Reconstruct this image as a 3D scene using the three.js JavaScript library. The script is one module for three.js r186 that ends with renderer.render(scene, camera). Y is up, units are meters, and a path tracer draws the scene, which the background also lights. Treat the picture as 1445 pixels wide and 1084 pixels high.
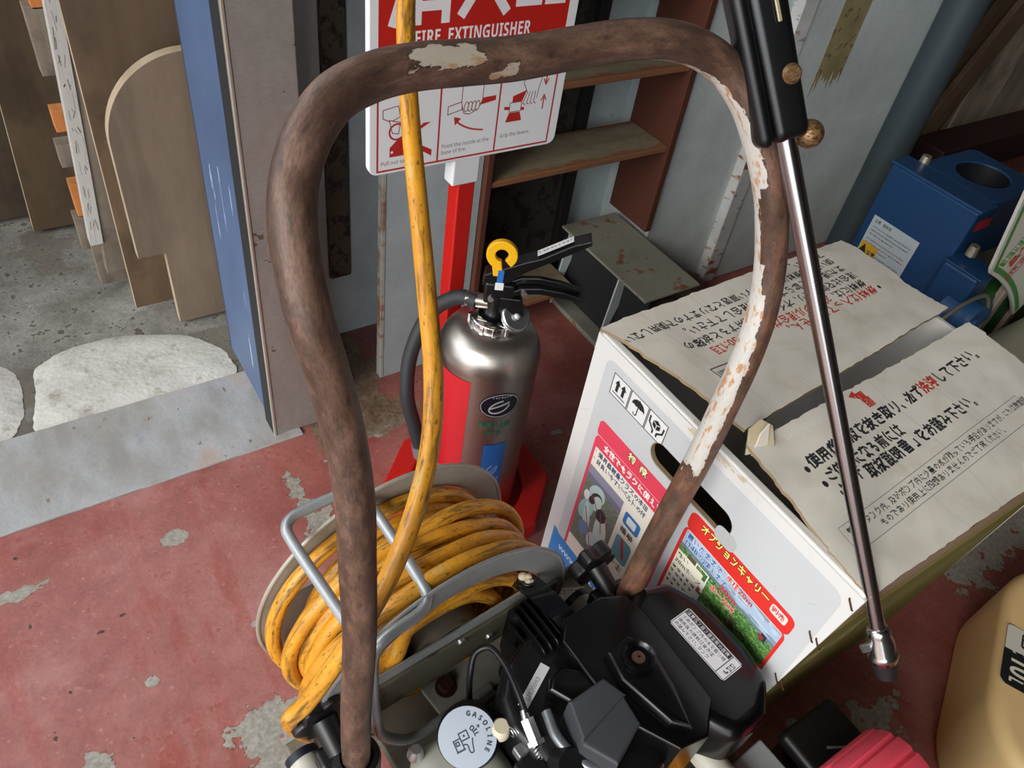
import * as THREE from 'three';
import { RoundedBoxGeometry } from 'three/addons/geometries/RoundedBoxGeometry.js';
import { mergeGeometries, mergeVertices, toCreasedNormals } from 'three/addons/utils/BufferGeometryUtils.js';

// ---------------------------------------------------------------- camera, sky, light, exposure
const scene = new THREE.Scene();
const camera = new THREE.PerspectiveCamera(53.13, 1445 / 1084, 0.05, 60);
camera.position.set(0, 1.06, 0);
camera.up.set(0.29684722, 0.71105945, -0.63739798);
camera.lookAt(0.46080808, 1.06 - 0.69129008, -0.55657338);
scene.add(camera);
const renderer = new THREE.WebGLRenderer({ antialias: true });
renderer.toneMapping = THREE.LinearToneMapping;
renderer.toneMappingExposure = 1.0;
renderer.shadowMap.enabled = true;
renderer.shadowMap.type = THREE.PCFSoftShadowMap;
scene.background = new THREE.Color().setRGB(3.0, 3.1, 3.28);          // overcast sky, seen through the gate and the doorway
const sun = new THREE.DirectionalLight(0xfff8ee, 2.3);                // unseen veiled sun, placed for a wide, soft glow from the gate side
sun.position.set(-4.2, 3.3, 1.5); sun.target.position.set(.3, .3, -.3); sun.castShadow = true; sun.shadow.radius = 55; sun.shadow.mapSize.set(2048, 2048);
Object.assign(sun.shadow.camera, { left: -3.5, right: 3.5, top: 3, bottom: -3, near: .1, far: 12 }); scene.add(sun, sun.target);

// ---------------------------------------------------------------- small tools
const V = (x, y, z) => new THREE.Vector3(x, y, z);
const V2 = (x, y) => new THREE.Vector2(x, y);
const PI = Math.PI, R = THREE.MathUtils.degToRad, clamp = THREE.MathUtils.clamp, lerp = THREE.MathUtils.lerp, sstep = THREE.MathUtils.smoothstep;
let seedState = 12345;
const rnd = (a = 0, b = 1) => { seedState = (seedState * 1664525 + 1013904223) >>> 0; return a + (b - a) * seedState / 4294967296; };
const reseed = (s) => { seedState = s >>> 0; };

// tileable value noise, 512 px
function noiseTile(freq, oct, seed, gain = 0.5) {
  const S = 512, out = new Float32Array(S * S);
  let amp = 1, tot = 0;
  for (let o = 0; o < oct; o++) {
    const f = freq << o, g = new Float32Array(f * f);
    reseed(seed + o * 7919);
    for (let i = 0; i < g.length; i++) g[i] = rnd();
    for (let y = 0; y < S; y++) {
      const fy = y * f / S, iy = Math.floor(fy), ty = fy - iy, sy = ty * ty * (3 - 2 * ty), r0 = (iy % f) * f, r1 = ((iy + 1) % f) * f;
      for (let x = 0; x < S; x++) {
        const fx = x * f / S, ix = Math.floor(fx), tx = fx - ix, sx = tx * tx * (3 - 2 * tx), a = ix % f, b = (ix + 1) % f;
        out[y * S + x] += amp * ((g[r0 + a] * (1 - sx) + g[r0 + b] * sx) * (1 - sy) + (g[r1 + a] * (1 - sx) + g[r1 + b] * sx) * sy);
      }
    }
    tot += amp; amp *= gain;
  }
  for (let i = 0; i < out.length; i++) out[i] /= tot;
  return out;
}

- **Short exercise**
From start to finish, output the listing exactly, but omit its pictures.

- **Task response**
Reconstruct this image as a 3D scene using the three.js JavaScript library. The script is one module for three.js r186 that ends with renderer.render(scene, camera). Y is up, units are meters, and a path tracer draws the scene, which the background also lights. Treat the picture as 1445 pixels wide and 1084 pixels high.
import * as THREE from 'three';
import { RoundedBoxGeometry } from 'three/addons/geometries/RoundedBoxGeometry.js';
import { mergeGeometries, mergeVertices, toCreasedNormals } from 'three/addons/utils/BufferGeometryUtils.js';

// ---------------------------------------------------------------- camera, sky, light, exposure
const scene = new THREE.Scene();
const camera = new THREE.PerspectiveCamera(53.13, 1445 / 1084, 0.05, 60);
camera.position.set(0, 1.06, 0);
camera.up.set(0.29684722, 0.71105945, -0.63739798);
camera.lookAt(0.46080808, 1.06 - 0.69129008, -0.55657338);
scene.add(camera);
const renderer = new THREE.WebGLRenderer({ antialias: true });
renderer.toneMapping = THREE.LinearToneMapping;
renderer.toneMappingExposure = 1.0;
renderer.shadowMap.enabled = true;
renderer.shadowMap.type = THREE.PCFSoftShadowMap;
scene.background = new THREE.Color().setRGB(3.0, 3.1, 3.28);          // overcast sky, seen through the gate and the doorway
const sun = new THREE.DirectionalLight(0xfff8ee, 2.3);                // unseen veiled sun, placed for a wide, soft glow from the gate side
sun.position.set(-4.2, 3.3, 1.5); sun.target.position.set(.3, .3, -.3); sun.castShadow = true; sun.shadow.radius = 55; sun.shadow.mapSize.set(2048, 2048);
Object.assign(sun.shadow.camera, { left: -3.5, right: 3.5, top: 3, bottom: -3, near: .1, far: 12 }); scene.add(sun, sun.target);

// ---------------------------------------------------------------- small tools
const V = (x, y, z) => new THREE.Vector3(x, y, z);
const V2 = (x, y) => new THREE.Vector2(x, y);
const PI = Math.PI, R = THREE.MathUtils.degToRad, clamp = THREE.MathUtils.clamp, lerp = THREE.MathUtils.lerp, sstep = THREE.MathUtils.smoothstep;
let seedState = 12345;
const rnd = (a = 0, b = 1) => { seedState = (seedState * 1664525 + 1013904223) >>> 0; return a + (b - a) * seedState / 4294967296; };
const reseed = (s) => { seedState = s >>> 0; };

// tileable value noise, 512 px
function noiseTile(freq, oct, seed, gain = 0.5) {
  const S = 512, out = new Float32Array(S * S);
  let amp = 1, tot = 0;
  for (let o = 0; o < oct; o++) {
    const f = freq << o, g = new Float32Array(f * f);
    reseed(seed + o * 7919);
    for (let i = 0; i < g.length; i++) g[i] = rnd();
    for (let y = 0; y < S; y++) {
      const fy = y * f / S, iy = Math.floor(fy), ty = fy - iy, sy = ty * ty * (3 - 2 * ty), r0 = (iy % f) * f, r1 = ((iy + 1) % f) * f;
      for (let x = 0; x < S; x++) {
        const fx = x * f / S, ix = Math.floor(fx), tx = fx - ix, sx = tx * tx * (3 - 2 * tx), a = ix % f, b = (ix + 1) % f;
        out[y * S + x] += amp * ((g[r0 + a] * (1 - sx) + g[r0 + b] * sx) * (1 - sy) + (g[r1 + a] * (1 - sx) + g[r1 + b] * sx) * sy);
      }
    }
    tot += amp; amp *= gain;
  }
  for (let i = 0; i < out.length; i++) out[i] /= tot;
  return out;
}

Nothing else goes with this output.